▶ _Problem to solve_: Search the material below for the word "picture". Copy every line that has it.

▶ _Data shown_:
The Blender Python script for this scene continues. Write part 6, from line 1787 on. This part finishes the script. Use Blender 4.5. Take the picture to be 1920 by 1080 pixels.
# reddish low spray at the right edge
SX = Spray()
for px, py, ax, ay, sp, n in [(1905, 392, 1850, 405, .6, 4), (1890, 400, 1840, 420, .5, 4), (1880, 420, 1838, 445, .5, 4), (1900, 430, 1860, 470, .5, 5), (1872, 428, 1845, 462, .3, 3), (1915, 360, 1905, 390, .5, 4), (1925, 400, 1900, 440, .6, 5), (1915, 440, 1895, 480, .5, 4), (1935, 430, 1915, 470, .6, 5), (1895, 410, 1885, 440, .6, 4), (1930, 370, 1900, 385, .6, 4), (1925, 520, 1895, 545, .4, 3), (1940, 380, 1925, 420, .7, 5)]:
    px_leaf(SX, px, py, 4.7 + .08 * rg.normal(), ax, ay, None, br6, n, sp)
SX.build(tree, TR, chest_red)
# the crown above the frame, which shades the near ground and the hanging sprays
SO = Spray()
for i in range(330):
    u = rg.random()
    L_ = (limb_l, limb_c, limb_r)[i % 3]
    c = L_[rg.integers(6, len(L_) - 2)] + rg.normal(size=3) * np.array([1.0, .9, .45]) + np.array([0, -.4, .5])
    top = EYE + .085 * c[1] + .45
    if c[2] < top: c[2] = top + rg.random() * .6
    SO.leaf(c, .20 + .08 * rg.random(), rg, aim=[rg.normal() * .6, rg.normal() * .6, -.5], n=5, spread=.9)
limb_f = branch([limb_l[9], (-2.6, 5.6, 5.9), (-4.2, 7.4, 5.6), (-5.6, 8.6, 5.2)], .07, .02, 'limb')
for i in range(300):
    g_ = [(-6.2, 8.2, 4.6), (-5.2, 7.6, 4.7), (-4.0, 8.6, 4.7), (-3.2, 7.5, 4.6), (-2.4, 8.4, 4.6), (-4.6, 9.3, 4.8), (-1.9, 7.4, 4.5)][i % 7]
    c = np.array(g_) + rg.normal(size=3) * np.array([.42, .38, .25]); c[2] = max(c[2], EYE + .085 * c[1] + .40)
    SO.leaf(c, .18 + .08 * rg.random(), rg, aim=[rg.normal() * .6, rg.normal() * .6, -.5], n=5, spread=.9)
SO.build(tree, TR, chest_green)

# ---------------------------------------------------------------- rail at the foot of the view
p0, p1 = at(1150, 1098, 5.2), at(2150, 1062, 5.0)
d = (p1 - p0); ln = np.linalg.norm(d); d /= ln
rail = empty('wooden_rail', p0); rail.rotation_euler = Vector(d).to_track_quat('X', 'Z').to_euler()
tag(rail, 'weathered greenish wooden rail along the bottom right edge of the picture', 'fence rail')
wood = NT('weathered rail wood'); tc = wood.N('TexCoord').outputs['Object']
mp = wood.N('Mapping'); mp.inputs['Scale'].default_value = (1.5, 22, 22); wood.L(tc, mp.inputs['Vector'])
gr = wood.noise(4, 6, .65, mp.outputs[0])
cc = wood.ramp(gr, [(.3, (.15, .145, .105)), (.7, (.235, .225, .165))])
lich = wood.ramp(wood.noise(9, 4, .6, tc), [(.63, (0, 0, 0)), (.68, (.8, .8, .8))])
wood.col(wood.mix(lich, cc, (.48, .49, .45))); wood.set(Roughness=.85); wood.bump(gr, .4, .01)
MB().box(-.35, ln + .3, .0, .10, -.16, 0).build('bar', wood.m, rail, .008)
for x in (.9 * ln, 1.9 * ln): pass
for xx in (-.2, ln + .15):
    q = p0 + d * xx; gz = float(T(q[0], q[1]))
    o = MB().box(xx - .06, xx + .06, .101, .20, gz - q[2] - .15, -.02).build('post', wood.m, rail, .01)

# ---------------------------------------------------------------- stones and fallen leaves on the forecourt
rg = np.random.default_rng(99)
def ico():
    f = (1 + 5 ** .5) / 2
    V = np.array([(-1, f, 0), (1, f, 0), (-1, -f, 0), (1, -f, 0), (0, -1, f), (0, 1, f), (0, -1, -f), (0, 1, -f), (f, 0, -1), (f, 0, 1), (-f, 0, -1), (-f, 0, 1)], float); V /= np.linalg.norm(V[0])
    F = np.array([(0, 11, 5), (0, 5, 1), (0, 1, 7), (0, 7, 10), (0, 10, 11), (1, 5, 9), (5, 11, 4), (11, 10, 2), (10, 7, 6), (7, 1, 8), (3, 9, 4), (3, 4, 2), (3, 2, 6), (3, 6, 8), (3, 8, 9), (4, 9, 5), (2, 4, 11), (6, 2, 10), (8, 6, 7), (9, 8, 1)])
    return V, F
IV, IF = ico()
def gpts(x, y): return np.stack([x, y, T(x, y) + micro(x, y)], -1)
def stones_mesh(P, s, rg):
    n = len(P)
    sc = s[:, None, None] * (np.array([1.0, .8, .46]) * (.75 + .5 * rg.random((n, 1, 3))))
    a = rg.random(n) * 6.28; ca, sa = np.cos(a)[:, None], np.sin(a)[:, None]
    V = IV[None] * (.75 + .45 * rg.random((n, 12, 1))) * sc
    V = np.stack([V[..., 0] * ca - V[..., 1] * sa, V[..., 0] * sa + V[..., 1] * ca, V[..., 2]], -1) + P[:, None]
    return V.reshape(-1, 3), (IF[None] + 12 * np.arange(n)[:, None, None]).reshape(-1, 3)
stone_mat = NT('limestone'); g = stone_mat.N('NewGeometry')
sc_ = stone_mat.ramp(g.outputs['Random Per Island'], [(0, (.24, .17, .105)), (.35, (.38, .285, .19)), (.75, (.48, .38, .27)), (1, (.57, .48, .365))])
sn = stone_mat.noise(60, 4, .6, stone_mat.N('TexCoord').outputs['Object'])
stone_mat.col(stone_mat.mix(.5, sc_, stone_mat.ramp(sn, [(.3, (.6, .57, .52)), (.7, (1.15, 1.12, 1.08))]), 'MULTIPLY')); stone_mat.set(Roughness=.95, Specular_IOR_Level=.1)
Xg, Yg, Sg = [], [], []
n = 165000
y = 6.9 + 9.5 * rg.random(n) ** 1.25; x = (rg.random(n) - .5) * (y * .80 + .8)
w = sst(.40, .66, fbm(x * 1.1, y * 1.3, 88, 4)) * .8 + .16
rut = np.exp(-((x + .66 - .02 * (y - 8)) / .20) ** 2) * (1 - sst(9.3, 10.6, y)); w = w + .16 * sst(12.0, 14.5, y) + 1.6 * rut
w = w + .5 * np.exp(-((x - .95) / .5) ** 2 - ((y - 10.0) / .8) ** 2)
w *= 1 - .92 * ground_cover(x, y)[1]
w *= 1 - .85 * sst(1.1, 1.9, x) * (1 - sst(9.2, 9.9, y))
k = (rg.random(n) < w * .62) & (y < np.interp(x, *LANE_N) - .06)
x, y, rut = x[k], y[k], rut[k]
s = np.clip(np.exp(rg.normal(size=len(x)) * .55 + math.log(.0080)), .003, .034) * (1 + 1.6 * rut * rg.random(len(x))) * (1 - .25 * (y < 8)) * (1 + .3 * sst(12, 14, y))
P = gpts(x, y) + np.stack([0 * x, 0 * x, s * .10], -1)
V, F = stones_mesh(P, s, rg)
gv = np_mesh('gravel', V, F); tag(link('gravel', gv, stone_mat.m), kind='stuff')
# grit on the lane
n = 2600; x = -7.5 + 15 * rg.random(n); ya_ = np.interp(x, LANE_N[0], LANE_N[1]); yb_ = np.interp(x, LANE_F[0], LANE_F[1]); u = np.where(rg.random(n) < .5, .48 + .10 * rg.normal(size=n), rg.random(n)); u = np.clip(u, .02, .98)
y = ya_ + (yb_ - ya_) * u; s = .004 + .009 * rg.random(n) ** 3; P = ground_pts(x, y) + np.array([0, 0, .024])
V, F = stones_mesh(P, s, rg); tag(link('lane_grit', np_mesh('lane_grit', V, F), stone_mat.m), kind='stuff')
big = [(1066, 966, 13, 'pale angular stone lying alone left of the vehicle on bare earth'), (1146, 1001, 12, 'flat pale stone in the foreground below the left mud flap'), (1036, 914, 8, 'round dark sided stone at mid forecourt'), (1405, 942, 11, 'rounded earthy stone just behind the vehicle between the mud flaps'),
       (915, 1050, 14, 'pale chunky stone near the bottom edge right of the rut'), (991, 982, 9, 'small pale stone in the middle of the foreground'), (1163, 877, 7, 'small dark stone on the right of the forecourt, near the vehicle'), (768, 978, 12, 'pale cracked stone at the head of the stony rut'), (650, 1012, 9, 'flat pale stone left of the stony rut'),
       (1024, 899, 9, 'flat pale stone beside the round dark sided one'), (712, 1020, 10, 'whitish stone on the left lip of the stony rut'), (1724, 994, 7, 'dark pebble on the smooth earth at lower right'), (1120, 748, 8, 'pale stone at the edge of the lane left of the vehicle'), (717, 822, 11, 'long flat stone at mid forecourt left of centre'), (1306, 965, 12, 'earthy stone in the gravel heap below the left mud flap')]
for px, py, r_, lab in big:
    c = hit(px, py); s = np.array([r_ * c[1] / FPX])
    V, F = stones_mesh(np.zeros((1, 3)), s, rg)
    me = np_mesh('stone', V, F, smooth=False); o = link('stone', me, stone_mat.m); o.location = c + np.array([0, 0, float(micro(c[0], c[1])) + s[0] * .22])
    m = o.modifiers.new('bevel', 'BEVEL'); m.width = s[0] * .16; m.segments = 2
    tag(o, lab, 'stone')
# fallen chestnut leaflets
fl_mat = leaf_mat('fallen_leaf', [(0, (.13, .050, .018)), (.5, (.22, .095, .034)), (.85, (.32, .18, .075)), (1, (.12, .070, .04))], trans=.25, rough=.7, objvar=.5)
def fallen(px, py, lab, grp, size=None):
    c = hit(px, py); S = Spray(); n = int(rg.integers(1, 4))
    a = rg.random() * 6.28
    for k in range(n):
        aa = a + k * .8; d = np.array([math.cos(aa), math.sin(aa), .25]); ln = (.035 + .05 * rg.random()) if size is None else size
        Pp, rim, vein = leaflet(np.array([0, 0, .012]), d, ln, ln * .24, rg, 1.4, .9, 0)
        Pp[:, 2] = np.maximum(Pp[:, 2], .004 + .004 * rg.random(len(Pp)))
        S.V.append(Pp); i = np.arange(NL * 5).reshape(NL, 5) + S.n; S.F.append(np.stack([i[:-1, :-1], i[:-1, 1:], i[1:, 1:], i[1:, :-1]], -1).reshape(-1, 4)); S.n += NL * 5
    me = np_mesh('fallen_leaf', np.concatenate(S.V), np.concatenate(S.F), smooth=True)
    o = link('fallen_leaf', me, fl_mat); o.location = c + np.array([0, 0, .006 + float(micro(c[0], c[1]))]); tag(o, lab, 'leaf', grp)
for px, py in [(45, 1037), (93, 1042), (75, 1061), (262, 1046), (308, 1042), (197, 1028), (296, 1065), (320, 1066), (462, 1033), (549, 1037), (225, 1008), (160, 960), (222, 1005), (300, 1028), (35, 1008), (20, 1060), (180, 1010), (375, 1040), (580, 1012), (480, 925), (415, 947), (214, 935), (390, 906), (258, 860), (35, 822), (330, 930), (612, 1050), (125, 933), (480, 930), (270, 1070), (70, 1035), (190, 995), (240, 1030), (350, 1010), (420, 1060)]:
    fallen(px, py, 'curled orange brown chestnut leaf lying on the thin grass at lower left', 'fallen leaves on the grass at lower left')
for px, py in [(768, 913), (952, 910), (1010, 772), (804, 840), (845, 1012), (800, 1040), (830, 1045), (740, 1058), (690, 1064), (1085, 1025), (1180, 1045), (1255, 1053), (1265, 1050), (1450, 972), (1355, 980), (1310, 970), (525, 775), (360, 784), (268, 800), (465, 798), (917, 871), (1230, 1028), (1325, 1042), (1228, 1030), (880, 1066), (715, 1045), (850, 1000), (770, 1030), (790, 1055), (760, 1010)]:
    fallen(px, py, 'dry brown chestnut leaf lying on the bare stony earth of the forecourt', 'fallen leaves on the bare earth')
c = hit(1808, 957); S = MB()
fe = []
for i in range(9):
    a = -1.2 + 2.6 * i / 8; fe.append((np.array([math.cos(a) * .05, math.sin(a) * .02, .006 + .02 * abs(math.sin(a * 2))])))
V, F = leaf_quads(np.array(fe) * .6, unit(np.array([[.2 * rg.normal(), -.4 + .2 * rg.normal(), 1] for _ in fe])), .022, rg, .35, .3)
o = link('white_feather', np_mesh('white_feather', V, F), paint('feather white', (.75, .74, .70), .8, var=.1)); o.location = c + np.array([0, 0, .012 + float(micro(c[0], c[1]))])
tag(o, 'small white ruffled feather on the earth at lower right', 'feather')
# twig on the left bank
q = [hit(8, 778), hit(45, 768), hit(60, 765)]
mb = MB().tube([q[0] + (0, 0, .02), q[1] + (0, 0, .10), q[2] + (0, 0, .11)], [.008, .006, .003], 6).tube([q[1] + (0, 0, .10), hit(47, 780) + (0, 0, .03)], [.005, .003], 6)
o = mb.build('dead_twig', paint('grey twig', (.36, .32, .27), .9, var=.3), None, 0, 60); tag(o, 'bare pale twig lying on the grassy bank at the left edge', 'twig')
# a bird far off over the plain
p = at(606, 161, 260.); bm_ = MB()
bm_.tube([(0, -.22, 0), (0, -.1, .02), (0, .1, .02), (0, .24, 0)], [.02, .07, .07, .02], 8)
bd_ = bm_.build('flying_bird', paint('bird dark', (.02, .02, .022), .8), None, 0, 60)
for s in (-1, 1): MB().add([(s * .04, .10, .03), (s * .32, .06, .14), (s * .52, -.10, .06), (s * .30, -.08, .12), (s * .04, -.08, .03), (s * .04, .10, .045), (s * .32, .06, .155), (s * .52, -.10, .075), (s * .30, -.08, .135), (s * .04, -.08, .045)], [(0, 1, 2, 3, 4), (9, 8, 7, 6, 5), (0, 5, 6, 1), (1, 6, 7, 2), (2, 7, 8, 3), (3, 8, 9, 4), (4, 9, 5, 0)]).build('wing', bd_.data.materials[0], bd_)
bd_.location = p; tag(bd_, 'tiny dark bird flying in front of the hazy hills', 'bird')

▶ _Result for this exercise_:
The Blender Python script for this scene continues. Write part 6, from line 1787 on. This part finishes the script. Use Blender 4.5. Take the picture to be 1920 by 1080 pixels.
tag(rail, 'weathered greenish wooden rail along the bottom right edge of the picture', 'fence rail')